Contrary to the claims of the Stalinists, however, this was no counter-revolution. The manifesto under which the revolution was fought was issued by Péter Veres, the president of the Writers’ Union. The second demand of this read:
“The social and economic system of Hungary should be socialism built up by democratic means in accordance with our national characteristics. The 1945 agricultural reform and the public ownership of factories, great industrial enterprises, mines and banks, have to be maintained.”
Even more instructively, the revolution saw the formation of democratic workers’ councils – i.e. soviets. Yet what was the response of Khrushchev and co?
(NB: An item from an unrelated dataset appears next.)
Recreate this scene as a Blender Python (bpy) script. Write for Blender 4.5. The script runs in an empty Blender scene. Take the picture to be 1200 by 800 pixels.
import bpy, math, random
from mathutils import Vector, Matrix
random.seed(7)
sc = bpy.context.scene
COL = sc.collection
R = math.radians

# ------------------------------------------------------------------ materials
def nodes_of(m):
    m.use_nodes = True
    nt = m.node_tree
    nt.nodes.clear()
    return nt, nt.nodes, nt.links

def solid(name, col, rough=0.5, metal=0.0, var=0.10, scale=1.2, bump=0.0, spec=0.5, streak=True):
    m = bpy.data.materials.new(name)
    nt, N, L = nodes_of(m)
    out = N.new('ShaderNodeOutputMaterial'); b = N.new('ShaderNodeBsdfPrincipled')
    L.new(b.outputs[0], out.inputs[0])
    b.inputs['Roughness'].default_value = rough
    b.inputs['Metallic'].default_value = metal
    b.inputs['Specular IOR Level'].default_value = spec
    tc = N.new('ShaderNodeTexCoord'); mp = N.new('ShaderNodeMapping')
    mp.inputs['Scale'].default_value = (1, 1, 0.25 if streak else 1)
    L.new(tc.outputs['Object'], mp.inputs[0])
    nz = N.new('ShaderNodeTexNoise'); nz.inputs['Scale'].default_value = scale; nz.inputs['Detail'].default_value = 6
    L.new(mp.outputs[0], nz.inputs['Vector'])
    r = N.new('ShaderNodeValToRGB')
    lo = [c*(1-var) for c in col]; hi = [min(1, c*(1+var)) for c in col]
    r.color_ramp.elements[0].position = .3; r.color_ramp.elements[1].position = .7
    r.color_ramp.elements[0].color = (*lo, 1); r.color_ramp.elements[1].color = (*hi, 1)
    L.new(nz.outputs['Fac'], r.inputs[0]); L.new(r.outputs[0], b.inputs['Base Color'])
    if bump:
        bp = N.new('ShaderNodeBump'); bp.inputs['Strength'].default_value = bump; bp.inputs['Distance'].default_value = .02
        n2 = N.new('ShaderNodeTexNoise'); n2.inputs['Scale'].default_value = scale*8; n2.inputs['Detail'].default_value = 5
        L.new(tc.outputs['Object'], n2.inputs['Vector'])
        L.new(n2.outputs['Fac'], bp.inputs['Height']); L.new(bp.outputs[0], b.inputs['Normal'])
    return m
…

It was to send in the tanks and brutally repress the Hungarian Revolution.
As Ted Grant put it at the time: “If the Kadar government really represented the masses and not the counter-revolution in Stalinist form, it would have based itself on the soviets or workers’ committees, as Lenin did in 1917.”
Stalin’s legacy
Stalin’s death, therefore, heralded no qualitative change. Stalinism remained in place, with tragic consequences for the working class, in Russia and internationally.
The bureaucratic monolith, which Stalin had stood at the head of, eventually came crashing down in 1991 – just as Trotsky had predicted in his masterpiece Revolution Betrayed.
This was Stalin’s real lasting legacy: to pave the way for capitalist restoration in the land of the October Revolution.
In marking the anniversary of his death, our role – as the philosopher Spinoza once stated – is neither to weep nor to laugh, but to understand.
Today, disgusted by capitalism, a new generation is turning towards communism. Our task is to organise and educate these class fighters in the genuine ideas of Marxism, and to prepare for the revolutionary upheavals that impend.